Even as the EU transitions away from fossil fuels, LNG remains the primary tool for replacing lost Russian gas. This is supported by the REPowerEU framework, which funds the expansion of floating regasification terminals and interconnectors.

Green hydrogen is the “clean alternative” for heavy industries like steel and chemicals that cannot run on electricity alone.

It’s produced by using renewable energy to split water, creating a zero-carbon fuel. To scale this, the EU uses the European Hydrogen Bank, a subsidy mechanism that covers the “green premium” (price gap between expensive hydrogen and cheap fossil fuels) to make clean fuel commercially attractive to the private sector.

Europe needs a mix of solutions

While the EU is heading in the right direction, political turbulence is making progress feel more as a reactive move than a long-term strategy, said Zilli.

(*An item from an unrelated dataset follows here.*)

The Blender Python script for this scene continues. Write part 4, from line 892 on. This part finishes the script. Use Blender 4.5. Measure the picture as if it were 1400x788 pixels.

According to Zilli, renewables and nuclear sources won’t fix Europe’s energy security alone. Energy sufficiency must be a core part of the bloc’s energy strategy.

“It is not about reducing economic output, but about using energy more efficiently within the system’s elasticity, without destroying value”, Zilli explained.

Zilli also warned that while the EU’s target of 45.5 per cent of renewable energy by 2030 serves as a crucial benchmark, it is ambitious and challenging to meet. Europe’s outdated grid threatens its renewable energy goals. Without upgrades, the integration and distribution of new electricity sources will remain a major challenge, she warned.